Le dénominateur commun c’est que tous optent pour un partage des ressources, non pas de tout le Congo mais du «Congo Oriental», comme ils affectionnent de le désigner. Même les artistes sont utilisés pour soutenir ce projet d’éclatement de la RDC.

Maillon de la chaîne prédatrice, le M23 profite de l’occasion pour inoculer le venin de sa campagne d’acceptation de ce nouveau concept de «Congo Oriental». Que des Congolais qualifient leur propre pays dans les mêmes termes, il y a de quoi se poser des questions sur le rapprochement. Des puissances étrangères tentent d’imposer cette appellation -Congo Oriental- dans la mémoire des nationaux et l’opinion publique internationale. C’est une tactique bien rôdée qui a fait recette ailleurs.

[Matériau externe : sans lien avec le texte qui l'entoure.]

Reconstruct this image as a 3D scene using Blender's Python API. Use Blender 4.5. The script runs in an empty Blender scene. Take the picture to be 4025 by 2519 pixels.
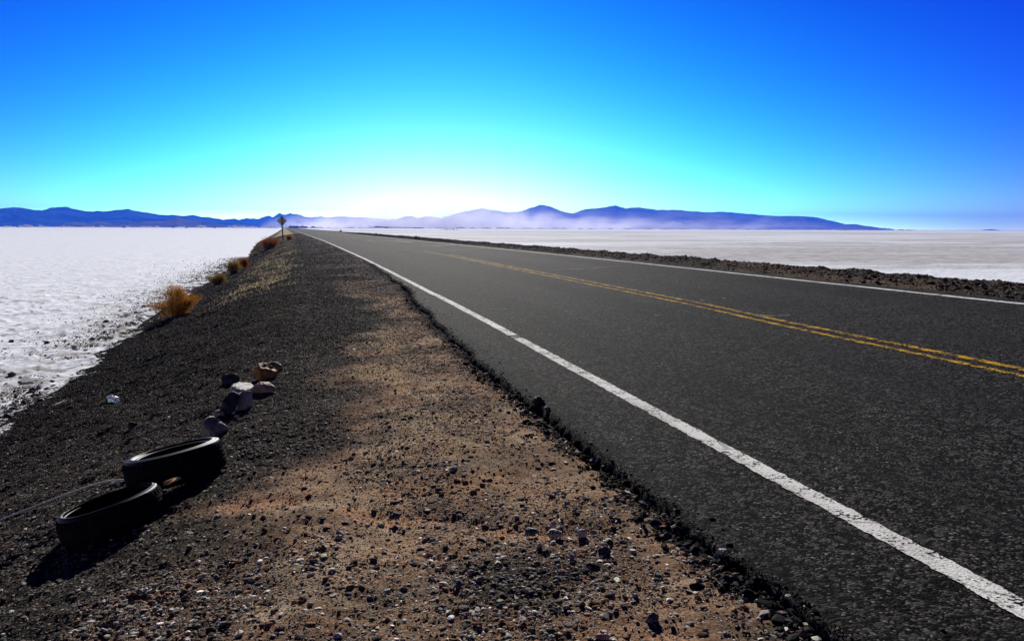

Par ailleurs, à l’initiative de Mme Cindy Hensley McCain et en sa compagnie, l’artiste musicien Ben Affleck a fait le déplacement de l’est de la RDC. A l’issue de la visite, une association a vu le jour. Il s’agit de «Eastern Congo Initiative» (ECI) dont les contours passent encore flous aux yeux des observateurs avisés. Preuve cette déclaration des fondateurs : «Eastern Congo Initiative (ECI) est la seule œuvre caritative et de soutien qui se consacre entièrement à travailler avec et pour les habitants de l'Est du Congo. Nous souhaitons voir l'Est du Congo revivre et offrir une myriade d'opportunités de développement économique et social ainsi qu'une société civile efficace. L'ECI est persuadée qu'une approche locale s'appuyant sur les communautés est essentielle pour qu'émerge une société viable et dynamique dans l'Est du Congo».

Ce qui est vrai, c’est que les Congolais ne sont plus dupes. Ils ont été dupés plusieurs fois, cela ne devrait pas continuer éternellement. Ils ne pourront pas accepter la réédition du coup perpétré entre 15 et 19ème siècle par les Occidentaux avec la traite négrière, encore moins celui de 1885 relatif à la colonisation du continent africain. Les Congolais n’acceptent pas de payer la facture de la débâcle financière du monde occidental.

Au contraire, ils sont prêts à accepter un vrai partenariat qui ne passe pas par les génocides, les pillages, les viols et autres exactions humiliantes.